A Question of Safety

For bluebirds, the question of direction does not always refer to compass bearing, but rather the orientation the house opening faces to afford safety, comfort and convenience after the bluebird pair mates. If placed along a road or highway, the bluebird house should open parallel to, or away from the road so the birds will not be hit entering or leaving their nests. Ideally, the nest box's opening should face toward trees or shrubs within 100 feet so young bluebirds have a place of safety for their first flight.

Food Convenience

Situate the nesting box to face an open area that allows access to trees and low vegetation. This makes it easy to catch and feed the hungry brood insects after hatching. After setting up nest boxes, monitor them to help improve nest survival, as well as to identify any issues that may arise to correct them. To help attract bluebirds to nesting boxes, set up a food station that includes mealworms. This also helps the female by having food close by while she incubates the eggs.

Comfort and Protection

Regardless of compass orientation, bluebirds prefer nesting boxes with openings facing away from prevailing winds that might blow rain into the house, as well as away from midday to afternoon sun that overheats the inside. Bluebirds will initially choose a house regardless of the direction it faces. If it is positioned incorrectly and later becomes unsatisfactory for them to live in, they may leave the house and abandon their eggs.

Type of Nesting Box

Bluebirds prefer a box with a small round opening closer to the top, with the body of the box available for a protected nest.

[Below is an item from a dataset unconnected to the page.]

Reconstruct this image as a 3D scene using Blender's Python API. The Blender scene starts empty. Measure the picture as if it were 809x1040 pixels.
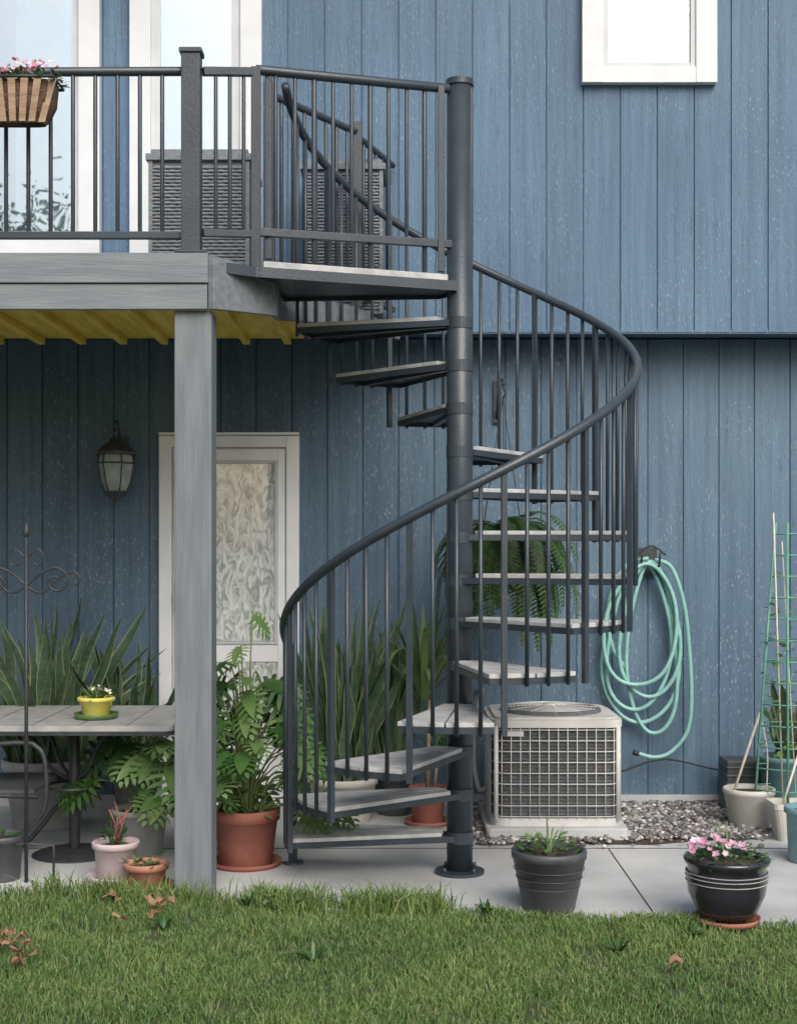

Leave about 6 inches of box beneath the oval opening, with the front of the box about 9 inches tall and the back about 13 inches tall, creating a slanted roof or flat roof as desired. The opening size depends on the type of bluebird in your area, for example, eastern bluebirds require about a 1 1/2-inch diameter opening, while mountain and western bluebirds need an opening of about 1 9/16 inches in diameter. The entire nesting box can be constructed from a one-by-six inch board roughly 5-feet long. Set the nesting box height based on the bluebird breed from 3 to 6 feet above the ground.